I woke up in the hotel refreshed and ready to get back on the trail. After making quick work of the continental Breakfast I was on Highway 7 hitching back to the trail. It was 37 miles away and would be a tough task. But, all my gear was dry, I got some good rest, and I avoided the cold temperatures of the Ozarks. With forecasts in the teens and ultimately going to be forced to camp high above where those forecasts applied, the hotel was my best option.

At first I couldn’t get a ride from anyone. The only interest I got was from a policeman. But, after nearly an hour I got my first ride from an older man with such a thick accent that it was hard to converse. He got me about 15 miles up the road and by the time he dropped me off we were having good talks, although it was tough to decipher his words. He dropped me off past Dover and I started walking further up the road, hoping to find a good spot to continue the hitching process. I walked past manufactured homes full of barking dogs and didn’t feel completely safe. But within a dozen sporadically spaced cars passing, I received a ride. From the hotel to the trail took about 2 hours. Micah, a local college student drove me the rest of the way.
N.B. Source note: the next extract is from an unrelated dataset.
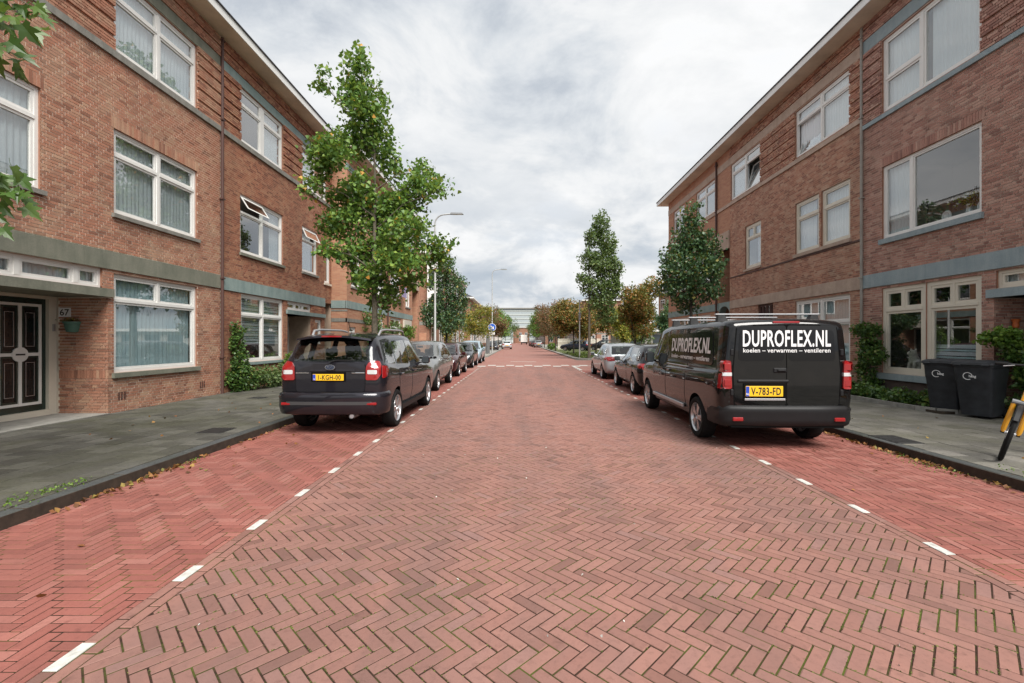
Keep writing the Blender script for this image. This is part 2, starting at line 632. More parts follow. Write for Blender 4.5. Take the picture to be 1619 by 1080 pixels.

It is always a relief to get out of town and back to the trail from town. Hitching is such an unknown and for an unplanned stop such as Russellville, it was even more complicated. But, the hiking was still very cold. The streams had ice on their banks. The creeks were still swollen with the rain and my feet were quickly wet. I keep my light sweatshirt on all day as it never got out of the 40s. But the sun is out and the rolling hills are beautiful. Hopefully the nights aren’t too cold as I contemplate attempting an FKT.